Two teenage girls and a teenage boy smiling walking down the street

What needs to change in the care system according to young people

Published on
08 August 2023

We spoke to Tia, 18, about her experiences in care and views on the Government’s approach to reforming the children’s social care system.

When the Government ran a consultation inviting feedback on its plans to change the social care system in England, we got to work creating our response to try to influence positive changes. We spoke to our experts and young people who have been through the care system themselves, to find out what they wanted the Government to change. One of those young people, Tia, explains what she thinks needs to change to improve the care system for young people who experience living in and leaving care. 

The Government needs to support care leavers more 

“Currently too many care leavers must rely upon their own sense and are not being supported enough,” Tia explains.   

“Coming fresh out of care at 18 to living alone is a hard gap to bridge. We can claim universal credit but that does not go far at all.
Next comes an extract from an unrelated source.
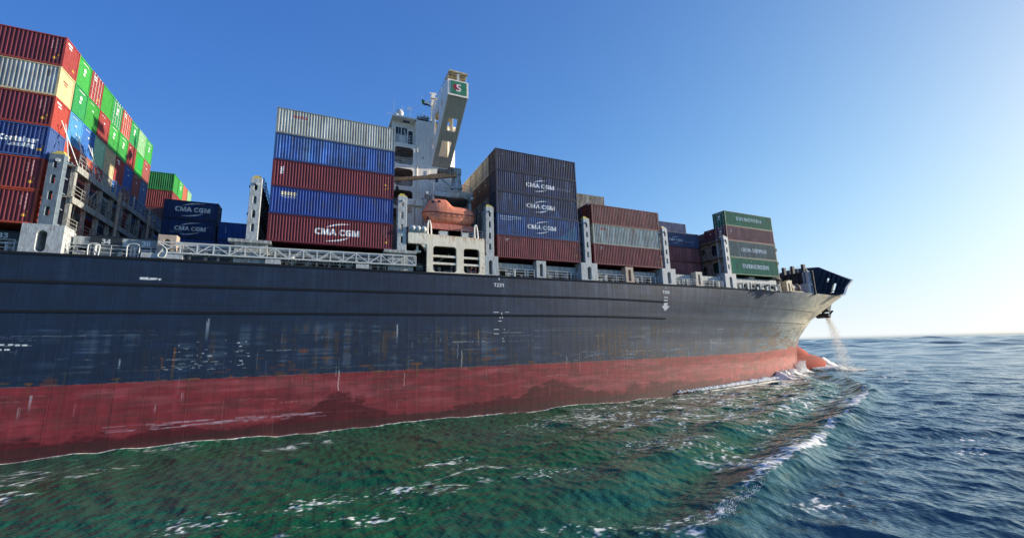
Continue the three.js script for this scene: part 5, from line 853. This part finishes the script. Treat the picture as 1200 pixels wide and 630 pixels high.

This is more of a problem recently as the cost-of-living crisis means that some prices have increased by 20% but universal credit is not increasing by the same rate, leaving us in a deficit,” she said. 

The Government has a duty of care towards children and young people who are in or are leaving the care system. To better support young people leaving care and taking their first steps into adulthood, we are calling for more financial support for care leavers.  

Tia also thinks that the Government should be putting money into supporting care leavers in their education with things like apprenticeships and young people’s hobbies and interests, to support care leavers in doing what they love and developing skills that can help them access jobs and training in future. 

The Government should talk to, and ask children and young people about, plans for children’s social care 

Tia thinks it’s important not only that the Government talks to young people with lived experience of the care system, but that they ensure they are making it easy for young people to be involved in the plans for what it should look like in the future. She suggests that the Government should be reactive, flexible and adaptable in its approach when talking to children and young people about the future of social care.

No one thing will work for everyone.

Tia, young person 

Tia emphasised a need for consultations to be communicated in accessible language; so those who will be most affected, the children and young people in care, can also understand, interact, and question the proposed changes. 

“It is important that when people ask for our options about plans for the future of children’s social care, they are adaptable and easy to adjust for children of different ages and those with diverse needs.” 

“Children and young people [should be] given things that are easy to read. This consultation document may be aimed at young people, but it is too dense, and I found it a real struggle reading it” she said.

The experience of being in care shouldn’t define who you are 

Whenever someone asks me “who are you?”, care leaver is not the first thing that comes to mind because it is not who I am.

Tia, young person 

Children and young people who have been in care do not want this experience to define them. We sometimes use the term ‘care experienced’ for this reason, as young people we work with tell us they dislike the term ‘care leaver’.    

Tia and other young people like her that work with Barnardo’s, are helping to make these changes happen, to help ensure that more children and young people get the support they need in the care system and beyond. 

You can support Tia and other care-experienced young people by following our campaigns calling for change in the care system. 

How does Barnardo’s support care-experienced children and young people?  

We’re helping to shape and improve the system for all children, at every stage of their lives. 

From providing specialist services to advocacy and campaigning, working with children and young people in the care system is a big part of what we do here at Barnardo’s. 

Working so closely with children and young people means we hear their experiences and the challenges they face first-hand. We listen to them and use their views to shape our work on helping to improving the social care system for all children.